- [The problem] Make an exact copy of all the entries, with the pictures left out.
++++ Data supplied ++++
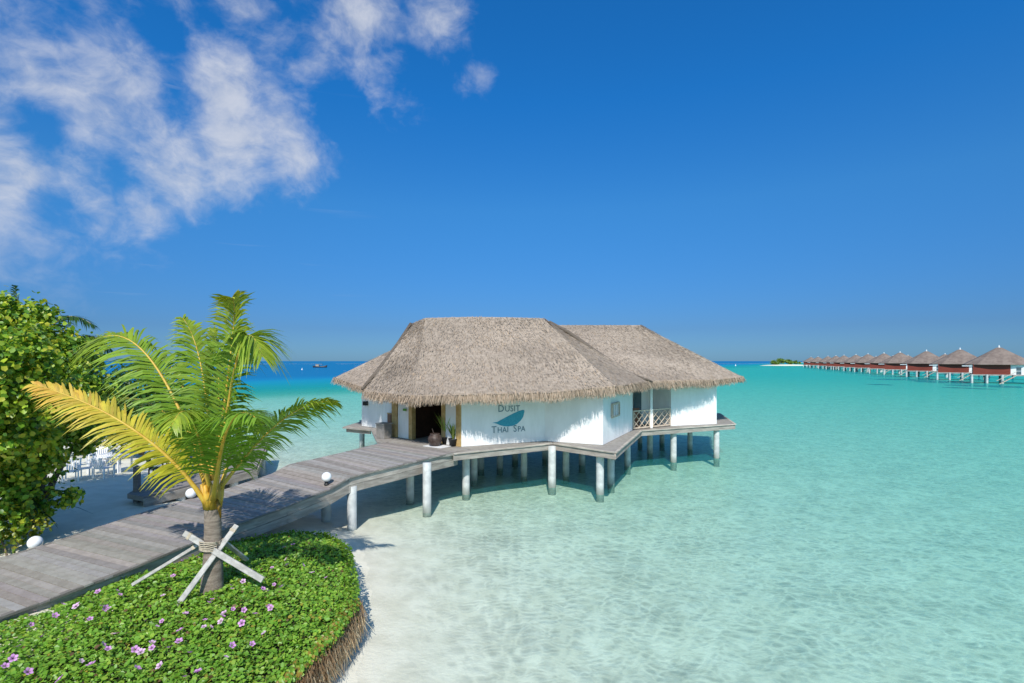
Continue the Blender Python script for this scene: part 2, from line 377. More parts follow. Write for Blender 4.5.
# balcony recess with lattice balustrade
bi = Vector((-.54, .84, 0))*1.7
wall_seg(C_+bi, D_+bi, DZ, WT, .12); wall_seg(C_, C_+bi, DZ, WT, .12); wall_seg(D_+bi, D_, DZ, WT, .12)
gp1, gp2 = on_line(C_, D_, 654.5)+bi*.96, on_line(C_, D_, 662)+bi*.96
wall_seg(gp1, gp2, DZ+.1, 4.3, .05, M_glass, 'glass_door')
gp1, gp2 = on_line(C_, D_, 634)+bi*.35, on_line(C_, D_, 647)+bi*.35
wall_seg(gp1, gp2, DZ+.02, DZ+1.15, .05, M_balc, 'low_cabinet')
mid = on_line(C_, D_, 651.2)
b = MB(); b.beam(L((mid.x, mid.y, DZ)), L((mid.x, mid.y, WT)), .14, .14); b.build('column', M_plaster, spa)
def lattice(p, q):
    b = MB(); H = 1.0; d = (q-p); ln = d.length; d.normalize()
    P = lambda u, z, o=0: L((p.x+d.x*u+d.y*o, p.y+d.y*u-d.x*o, DZ+.06+z))
    for z in (0.03, H): b.beam(P(0, z), P(ln, z), .06, .07)
    for u in (.03, ln-.03): b.beam(P(u, 0), P(u, H), .06, .06)
    n = 3; w = ln/n
    for i in range(n):
        for (u0, u1, o) in ((i*w, (i+1)*w, .012), ((i+1)*w, i*w, -.012)):
            for (z0, z1) in ((.06, .5), (.5, .96)): b.beam(P(u0, z0, o), P(u1, z1, o), .03, .04, up=(d.y, -d.x, 0))
    return b.build('lattice_balustrade', M_lattice, spa)
lattice(C_.lerp(D_, .02), mid.lerp(C_, .06)); lattice(mid.lerp(D_, .06), D_.lerp(C_, .02))
# ventilation grille on the side wall
g0 = on_line(B, C_, 611); g1 = on_line(B, C_, 618); gd = (g1-g0).normalized(); gn = Vector((gd.y, -gd.x, 0))
gl_ = (g1-g0).length; zb = 3.25
gf = MB(); PG = lambda u, z, o: L((g0.x+gd.x*u+gn.x*o, g0.y+gd.y*u+gn.y*o, zb+z))
for (u0, z0, u1, z1) in ((0, 0, gl_, 0), (0, .62, gl_, .62), (0, 0, 0, .62), (gl_, 0, gl_, .62)): gf.beam(PG(u0, z0, .06), PG(u1, z1, .06), .09, .09, up=tuple(gn))
grille = gf.build('vent_grille', M_lattice, spa)
gs = MB()
for k in range(1, 4): gs.beam(PG(gl_*k/4, .03, .06), PG(gl_*k/4, .59, .06), .10, .06, up=tuple(gn))
gs.build('slat', M_white, grille)
gb = MB(); gb.beam(PG(0.02, .31, .01), PG(gl_-.02, .31, .01), .02, .6, up=(0, 0, 1)); gb.build('back_plate', M_black, grille)
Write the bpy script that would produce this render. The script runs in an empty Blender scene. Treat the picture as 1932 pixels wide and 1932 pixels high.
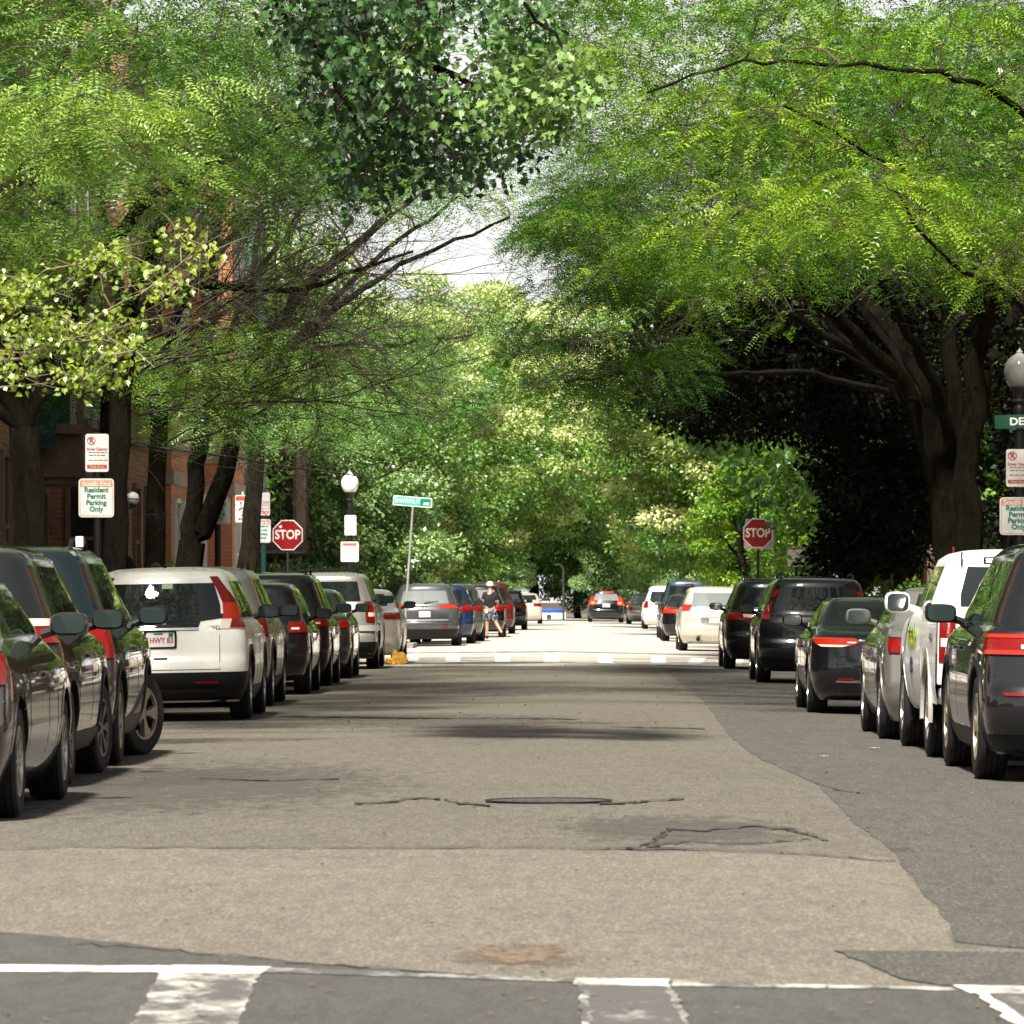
import bpy, bmesh, math, random
import numpy as np
C = bpy.context.scene.collection
PI = math.pi
R = math.radians
rng = np.random.default_rng(7)
random.seed(7)
CAMH = 1.27
def P(u, v, d):
    """a measured direction in the street (1932-unit survey of the view) at distance d, as a world point"""
    return np.array([(u-1055)/1e4*d, d, CAMH+(1127-v)/1e4*d])
def gz(x):                      # cross fall of the carriageway
    return -0.02*max(x, 0) - 0.011*max(-x, 0)
def G(u, v):                    # a point on the road surface
    d = 1e4*CAMH/(v-1127); x = (u-1055)/1e4*d
    d = 1e4*(CAMH-gz(x))/(v-1127); x = (u-1055)/1e4*d
    return x, d

# ---------------------------------------------------------------- materials
def newmat(name):
    m = bpy.data.materials.new(name); m.use_nodes = True
    nt = m.node_tree
    for n in list(nt.nodes): nt.nodes.remove(n)
    out = nt.nodes.new('ShaderNodeOutputMaterial')
    return m, nt, out
def N(nt, t, **kw):
    n = nt.nodes.new('ShaderNode'+t)
    for k, v in kw.items():
        if hasattr(n, k): setattr(n, k, v)
        else: n.inputs[k.replace('_', ' ')].default_value = v
    return n
def L(nt, a, b): nt.links.new(a, b)
def mixc(nt, fac, a, b, blend='MIX'):
    n = nt.nodes.new('ShaderNodeMix'); n.data_type = 'RGBA'; n.blend_type = blend
    for sock, val in ((n.inputs[0], fac), (n.inputs[6], a), (n.inputs[7], b)):
        if hasattr(val, 'links'): nt.links.new(val, sock)
        else: sock.default_value = val if not isinstance(val, tuple) else (*val, 1)
    return n.outputs[2]
def noise(nt, vec, scale, detail=3, rough=.55, lo=None, hi=None):
    n = N(nt, 'TexNoise'); n.inputs['Scale'].default_value = scale
    n.inputs['Detail'].default_value = detail; n.inputs['Roughness'].default_value = rough
    if vec is not None: L(nt, vec, n.inputs['Vector'])
    o = n.outputs[0]
    if lo is not None:
        r = N(nt, 'MapRange'); r.inputs[1].default_value = lo; r.inputs[2].default_value = hi
        L(nt, o, r.inputs[0]); o = r.outputs[0]
    return o
def objvec(nt, scale=(1, 1, 1)):
    t = N(nt, 'TexCoord'); m = N(nt, 'Mapping'); m.inputs['Scale'].default_value = scale
    L(nt, t.outputs['Object'], m.inputs['Vector']); return m.outputs[0]
def principled(nt, out, **kw):
    b = N(nt, 'BsdfPrincipled')
    for k, v in kw.items():
        s = b.inputs[k]
        if hasattr(v, 'links'): L(nt, v, s)
        else: s.default_value = (*v, 1) if isinstance(v, tuple) and len(v) == 3 else v
    L(nt, b.outputs[0], out.inputs[0]); return b
def bump(nt, b, h, strength=.3, dist=.01):
    n = N(nt, 'Bump'); n.inputs['Strength'].default_value = strength; n.inputs['Distance'].default_value = dist
    L(nt, h, n.inputs['Height']); L(nt, n.outputs[0], b.inputs['Normal'])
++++
- [Exercise result]
Continue the Blender Python script for this scene: part 2, from line 377. More parts follow. Write for Blender 4.5.
# balcony recess with lattice balustrade
bi = Vector((-.54, .84, 0))*1.7
wall_seg(C_+bi, D_+bi, DZ, WT, .12); wall_seg(C_, C_+bi, DZ, WT, .12); wall_seg(D_+bi, D_, DZ, WT, .12)
gp1, gp2 = on_line(C_, D_, 654.5)+bi*.96, on_line(C_, D_, 662)+bi*.96
wall_seg(gp1, gp2, DZ+.1, 4.3, .05, M_glass, 'glass_door')
gp1, gp2 = on_line(C_, D_, 634)+bi*.35, on_line(C_, D_, 647)+bi*.35
wall_seg(gp1, gp2, DZ+.02, DZ+1.15, .05, M_balc, 'low_cabinet')
mid = on_line(C_, D_, 651.2)
b = MB(); b.beam(L((mid.x, mid.y, DZ)), L((mid.x, mid.y, WT)), .14, .14); b.build('column', M_plaster, spa)
def lattice(p, q):
    b = MB(); H = 1.0; d = (q-p); ln = d.length; d.normalize()
    P = lambda u, z, o=0: L((p.x+d.x*u+d.y*o, p.y+d.y*u-d.x*o, DZ+.06+z))
    for z in (0.03, H): b.beam(P(0, z), P(ln, z), .06, .07)
    for u in (.03, ln-.03): b.beam(P(u, 0), P(u, H), .06, .06)
    n = 3; w = ln/n
    for i in range(n):
        for (u0, u1, o) in ((i*w, (i+1)*w, .012), ((i+1)*w, i*w, -.012)):
            for (z0, z1) in ((.06, .5), (.5, .96)): b.beam(P(u0, z0, o), P(u1, z1, o), .03, .04, up=(d.y, -d.x, 0))
    return b.build('lattice_balustrade', M_lattice, spa)
lattice(C_.lerp(D_, .02), mid.lerp(C_, .06)); lattice(mid.lerp(D_, .06), D_.lerp(C_, .02))
# ventilation grille on the side wall
g0 = on_line(B, C_, 611); g1 = on_line(B, C_, 618); gd = (g1-g0).normalized(); gn = Vector((gd.y, -gd.x, 0))
gl_ = (g1-g0).length; zb = 3.25
gf = MB(); PG = lambda u, z, o: L((g0.x+gd.x*u+gn.x*o, g0.y+gd.y*u+gn.y*o, zb+z))
for (u0, z0, u1, z1) in ((0, 0, gl_, 0), (0, .62, gl_, .62), (0, 0, 0, .62), (gl_, 0, gl_, .62)): gf.beam(PG(u0, z0, .06), PG(u1, z1, .06), .09, .09, up=tuple(gn))
grille = gf.build('vent_grille', M_lattice, spa)
gs = MB()
for k in range(1, 4): gs.beam(PG(gl_*k/4, .03, .06), PG(gl_*k/4, .59, .06), .10, .06, up=tuple(gn))
gs.build('slat', M_white, grille)
gb = MB(); gb.beam(PG(0.02, .31, .01), PG(gl_-.02, .31, .01), .02, .6, up=(0, 0, 1)); gb.build('back_plate', M_black, grille)
Write the bpy script that would produce this render. The script runs in an empty Blender scene. Treat the picture as 1932 pixels wide and 1932 pixels high.
import bpy, bmesh, math, random
import numpy as np
C = bpy.context.scene.collection
PI = math.pi
R = math.radians
rng = np.random.default_rng(7)
random.seed(7)
CAMH = 1.27
def P(u, v, d):
    """a measured direction in the street (1932-unit survey of the view) at distance d, as a world point"""
    return np.array([(u-1055)/1e4*d, d, CAMH+(1127-v)/1e4*d])
def gz(x):                      # cross fall of the carriageway
    return -0.02*max(x, 0) - 0.011*max(-x, 0)
def G(u, v):                    # a point on the road surface
    d = 1e4*CAMH/(v-1127); x = (u-1055)/1e4*d
    d = 1e4*(CAMH-gz(x))/(v-1127); x = (u-1055)/1e4*d
    return x, d

# ---------------------------------------------------------------- materials
def newmat(name):
    m = bpy.data.materials.new(name); m.use_nodes = True
    nt = m.node_tree
    for n in list(nt.nodes): nt.nodes.remove(n)
    out = nt.nodes.new('ShaderNodeOutputMaterial')
    return m, nt, out
def N(nt, t, **kw):
    n = nt.nodes.new('ShaderNode'+t)
    for k, v in kw.items():
        if hasattr(n, k): setattr(n, k, v)
        else: n.inputs[k.replace('_', ' ')].default_value = v
    return n
def L(nt, a, b): nt.links.new(a, b)
def mixc(nt, fac, a, b, blend='MIX'):
    n = nt.nodes.new('ShaderNodeMix'); n.data_type = 'RGBA'; n.blend_type = blend
    for sock, val in ((n.inputs[0], fac), (n.inputs[6], a), (n.inputs[7], b)):
        if hasattr(val, 'links'): nt.links.new(val, sock)
        else: sock.default_value = val if not isinstance(val, tuple) else (*val, 1)
    return n.outputs[2]
def noise(nt, vec, scale, detail=3, rough=.55, lo=None, hi=None):
    n = N(nt, 'TexNoise'); n.inputs['Scale'].default_value = scale
    n.inputs['Detail'].default_value = detail; n.inputs['Roughness'].default_value = rough
    if vec is not None: L(nt, vec, n.inputs['Vector'])
    o = n.outputs[0]
    if lo is not None:
        r = N(nt, 'MapRange'); r.inputs[1].default_value = lo; r.inputs[2].default_value = hi
        L(nt, o, r.inputs[0]); o = r.outputs[0]
    return o
def objvec(nt, scale=(1, 1, 1)):
    t = N(nt, 'TexCoord'); m = N(nt, 'Mapping'); m.inputs['Scale'].default_value = scale
    L(nt, t.outputs['Object'], m.inputs['Vector']); return m.outputs[0]
def principled(nt, out, **kw):
    b = N(nt, 'BsdfPrincipled')
    for k, v in kw.items():
        s = b.inputs[k]
        if hasattr(v, 'links'): L(nt, v, s)
        else: s.default_value = (*v, 1) if isinstance(v, tuple) and len(v) == 3 else v
    L(nt, b.outputs[0], out.inputs[0]); return b
def bump(nt, b, h, strength=.3, dist=.01):
    n = N(nt, 'Bump'); n.inputs['Strength'].default_value = strength; n.inputs['Distance'].default_value = dist
    L(nt, h, n.inputs['Height']); L(nt, n.outputs[0], b.inputs['Normal'])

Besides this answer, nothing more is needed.